- _Exercise_:
Everything from the first line down to the line containing "axis=-1, keepdims=True), 1e-9)" is to be retyped exactly, both ends included, with pictures left out.

─── Source material

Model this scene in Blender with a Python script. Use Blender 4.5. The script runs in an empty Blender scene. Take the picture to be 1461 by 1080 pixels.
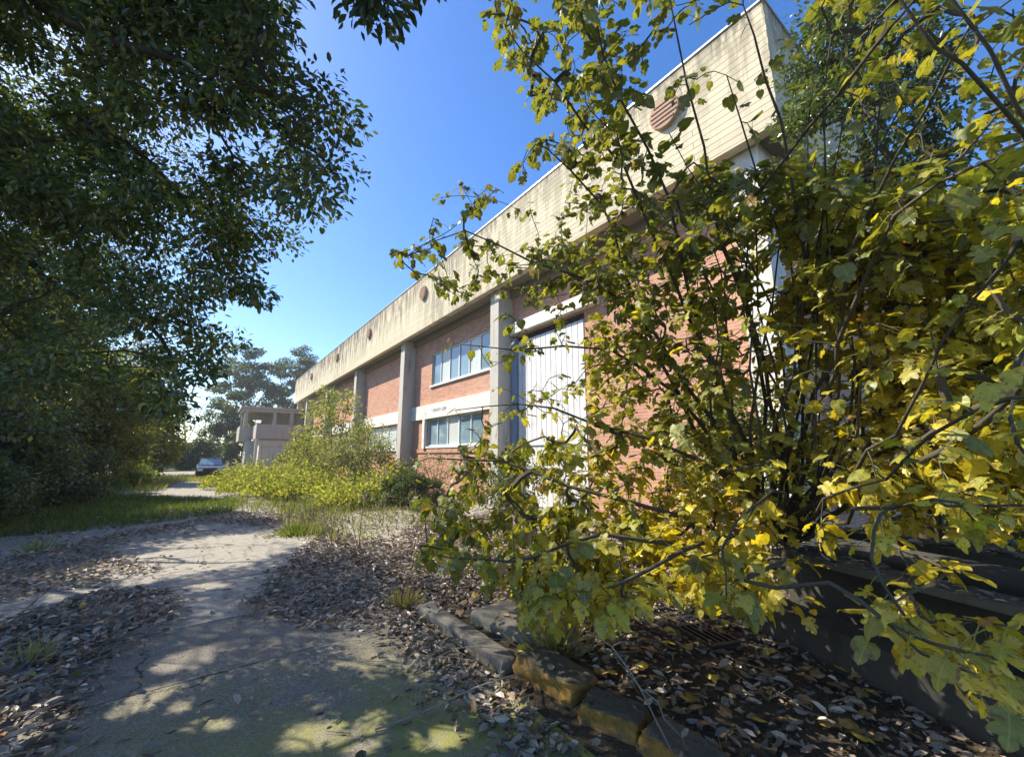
import bpy, math, random
import numpy as np
from mathutils import Vector

# ------------------------------------------------------------------ basics
SC = bpy.context.scene
COL = SC.collection
R = np.random.default_rng(7)
random.seed(7)
PI = math.pi
F_PX, CAM_H = 590.0, 1.6
PITCH = math.atan(109 / F_PX)
YAW = math.radians(36.06)
CAM = np.array([0, 0, CAM_H])
SUN_EL, SUN_AZ = math.radians(44), math.radians(38)     # azimuth from +Y towards -X
SUN = np.array([-math.sin(SUN_AZ) * math.cos(SUN_EL), math.cos(SUN_AZ) * math.cos(SUN_EL), math.sin(SUN_EL)])


def ray(x, y):
    r = (x - 730.5) / F_PX
    u = (540 - y) / F_PX
    fw = math.cos(PITCH) - u * math.sin(PITCH)
    up = math.sin(PITCH) + u * math.cos(PITCH)
    d = np.array([r * math.cos(YAW) + fw * math.sin(YAW), -r * math.sin(YAW) + fw * math.cos(YAW), up])
    return d / np.linalg.norm(d)


def at(x, y, dist):
    return CAM + ray(x, y) * dist


def gnd(x, y, z=0.0):
    d = ray(x, y)
    t = (z - CAM_H) / d[2]
    return (CAM + d * t)[:2]


def to_px(P):
    z = P[:, 2] - CAM_H
    rr = P[:, 0] * math.cos(YAW) - P[:, 1] * math.sin(YAW)
    fh = P[:, 0] * math.sin(YAW) + P[:, 1] * math.cos(YAW)
    fz = np.maximum(fh * math.cos(PITCH) + z * math.sin(PITCH), .05)
    return 730.5 + F_PX * rr / fz, 540 - F_PX * (-fh * math.sin(PITCH) + z * math.cos(PITCH)) / fz


def nrm(v):
    v = np.asarray(v, float)
    return v / np.maximum(np.linalg.norm(v, axis=-1, keepdims=True), 1e-9)


def in_poly(P, poly):
    poly = np.asarray(poly)
    x, y = P[:, 0], P[:, 1]
    inside = np.zeros(len(P), bool)
    j = len(poly) - 1
    for i in range(len(poly)):
        xi, yi = poly[i]
        xj, yj = poly[j]
        c = ((yi > y) != (yj > y)) & (x < (xj - xi) * (y - yi) / (yj - yi + 1e-12) + xi)
        inside ^= c
        j = i
    return inside


# ------------------------------------------------------------------ mesh accumulator
class Acc:
    def __init__(s):
        s.v, s.l, s.n, s.m, s.c, s.q = [], [], [], [], [], []
        s.nv = 0

    def add(s, verts, loops, sizes, mat=0, col=None, luv=None):
        verts = np.asarray(verts, float).reshape(-1, 3)
        s.v.append(verts)
        s.l.append(np.asarray(loops, int).ravel() + s.nv)
        s.n.append(np.asarray(sizes, int).ravel())
        s.m.append(np.full(len(s.n[-1]), mat, int))
        c = np.ones((len(verts), 4))
        if col is not None:
            c[:, :3] = col
        s.c.append(c)
        s.q.append(np.zeros((len(verts), 3)) if luv is None else luv)
        s.nv += len(verts)
        return s

    def poly(s, verts, faces, mat=0, col=None):
        return s.add(verts, [i for f in faces for i in f], [len(f) for f in faces], mat, col)

    def box(s, x0, x1, y0, y1, z0, z1, mat=0):
        v = [(x, y, z) for z in (z0, z1) for y in (y0, y1) for x in (x0, x1)]
        f = [(0, 2, 3, 1), (4, 5, 7, 6), (0, 1, 5, 4), (2, 6, 7, 3), (0, 4, 6, 2), (1, 3, 7, 5)]
        return s.poly(v, f, mat)

    def obox(s, c, u, v, w, mat=0):
        c, u, v, w = map(lambda a: np.asarray(a, float), (c, u, v, w))
        P = [c + a * u + b * v + d * w for d in (-1, 1) for b in (-1, 1) for a in (-1, 1)]
        f = [(0, 2, 3, 1), (4, 5, 7, 6), (0, 1, 5, 4), (2, 6, 7, 3), (0, 4, 6, 2), (1, 3, 7, 5)]
        return s.poly(P, f, mat)

    def tube(s, pts, rad, sides=6, mat=0, col=None):
        pts = np.asarray(pts, float)
        n = len(pts)
        rad = np.broadcast_to(np.asarray(rad, float), (n,))
        t = np.gradient(pts, axis=0)
        t = nrm(t)
        a = np.array([0, 0, 1.0]) if abs(t[0, 2]) < .9 else np.array([1.0, 0, 0])
        u = nrm(np.cross(t[0], a))
        ang = np.arange(sides) * 2 * PI / sides
        V = []
        for i in range(n):
            u = nrm(u - t[i] * np.dot(u, t[i]))
            w = np.cross(t[i], u)
            V.append(pts[i] + rad[i] * (np.cos(ang)[:, None] * u + np.sin(ang)[:, None] * w))
        V = np.concatenate(V)
        f = []
        for i in range(n - 1):
            for k in range(sides):
                k2 = (k + 1) % sides
                f.append((i * sides + k, i * sides + k2, (i + 1) * sides + k2, (i + 1) * sides + k))
        f.append(tuple(range(sides))[::-1])
        f.append(tuple((n - 1) * sides + k for k in range(sides)))
        return s.poly(V, f, mat, col)

    def cyl(s, c, axis, r, h, sides=20, mat=0):
        c = np.asarray(c, float)
        axis = nrm(axis)
        return s.tube([c - axis * h / 2, c + axis * h / 2], [r, r], sides, mat)

    def leaves(s, P, A, N, size, tmpl, col, mat=0):
        tv, tf = tmpl
        tv = np.asarray(tv, float)
        A = nrm(A)
        N = nrm(N - A * np.sum(N * A, 1, keepdims=True))
        B = np.cross(A, N)
        size = np.broadcast_to(np.asarray(size, float), (len(P),))
        W = P[:, None, :] + size[:, None, None] * (tv[None, :, 0, None] * B[:, None] + tv[None, :, 1, None] * A[:, None] + tv[None, :, 2, None] * N[:, None])
        k = len(tv)
        lo = np.array([i for f in tf for i in f])
        sz = np.array([len(f) for f in tf])
        n = len(P)
        loops = (lo[None, :] + (np.arange(n) * k)[:, None]).ravel()
        c = np.repeat(col, k, axis=0)
        q = np.empty((n, k, 3))
        q[:, :, :2] = tv[None, :, :2]
        q[:, :, 2] = ((np.arange(n) * .61803) % 1)[:, None] * 40
        return s.add(W.reshape(-1, 3), loops, np.tile(sz, n), mat, c, q.reshape(-1, 3))

    def build(s, name, mats, parent=None, origin=None, smooth=False):
        off = np.zeros(3)
        q = parent
        while q is not None:
            off += np.array(q.location)
            q = q.parent
        if origin is not None:
            off = np.asarray(origin, float)
        V = np.concatenate(s.v) - off
        L = np.concatenate(s.l)
        S = np.concatenate(s.n)
        me = bpy.data.meshes.new(name)
        me.vertices.add(len(V))
        me.vertices.foreach_set('co', V.astype(np.float32).ravel())
        me.loops.add(len(L))
        me.loops.foreach_set('vertex_index', L.astype(np.int32))
        me.polygons.add(len(S))
        me.polygons.foreach_set('loop_start', np.concatenate([[0], np.cumsum(S)[:-1]]).astype(np.int32))
        me.polygons.foreach_set('material_index', np.concatenate(s.m).astype(np.int32))
        if smooth:
            me.polygons.foreach_set('use_smooth', np.ones(len(S), bool))
        else:
            me.polygons.foreach_set('use_smooth', np.zeros(len(S), bool))
        a = me.attributes.new('tint', 'FLOAT_COLOR', 'POINT')
        a.data.foreach_set('color', np.concatenate(s.c).astype(np.float32).ravel())
        a = me.attributes.new('leaf_uv', 'FLOAT_VECTOR', 'POINT')
        a.data.foreach_set('vector', np.concatenate(s.q).astype(np.float32).ravel())
        for m in (mats if isinstance(mats, (list, tuple)) else [mats]):
            me.materials.append(m)
        me.update(calc_edges=True)
        o = bpy.data.objects.new(name, me)
        COL.objects.link(o)
        if parent is not None:
            o.parent = parent
        if origin is not None:
            o.location = origin
        return o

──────

- _Exercise answer_:
Model this scene in Blender with a Python script. Use Blender 4.5. The script runs in an empty Blender scene. Take the picture to be 1461 by 1080 pixels.
import bpy, math, random
import numpy as np
from mathutils import Vector

# ------------------------------------------------------------------ basics
SC = bpy.context.scene
COL = SC.collection
R = np.random.default_rng(7)
random.seed(7)
PI = math.pi
F_PX, CAM_H = 590.0, 1.6
PITCH = math.atan(109 / F_PX)
YAW = math.radians(36.06)
CAM = np.array([0, 0, CAM_H])
SUN_EL, SUN_AZ = math.radians(44), math.radians(38)     # azimuth from +Y towards -X
SUN = np.array([-math.sin(SUN_AZ) * math.cos(SUN_EL), math.cos(SUN_AZ) * math.cos(SUN_EL), math.sin(SUN_EL)])


def ray(x, y):
    r = (x - 730.5) / F_PX
    u = (540 - y) / F_PX
    fw = math.cos(PITCH) - u * math.sin(PITCH)
    up = math.sin(PITCH) + u * math.cos(PITCH)
    d = np.array([r * math.cos(YAW) + fw * math.sin(YAW), -r * math.sin(YAW) + fw * math.cos(YAW), up])
    return d / np.linalg.norm(d)


def at(x, y, dist):
    return CAM + ray(x, y) * dist


def gnd(x, y, z=0.0):
    d = ray(x, y)
    t = (z - CAM_H) / d[2]
    return (CAM + d * t)[:2]


def to_px(P):
    z = P[:, 2] - CAM_H
    rr = P[:, 0] * math.cos(YAW) - P[:, 1] * math.sin(YAW)
    fh = P[:, 0] * math.sin(YAW) + P[:, 1] * math.cos(YAW)
    fz = np.maximum(fh * math.cos(PITCH) + z * math.sin(PITCH), .05)
    return 730.5 + F_PX * rr / fz, 540 - F_PX * (-fh * math.sin(PITCH) + z * math.cos(PITCH)) / fz


def nrm(v):
    v = np.asarray(v, float)
    return v / np.maximum(np.linalg.norm(v, axis=-1, keepdims=True), 1e-9)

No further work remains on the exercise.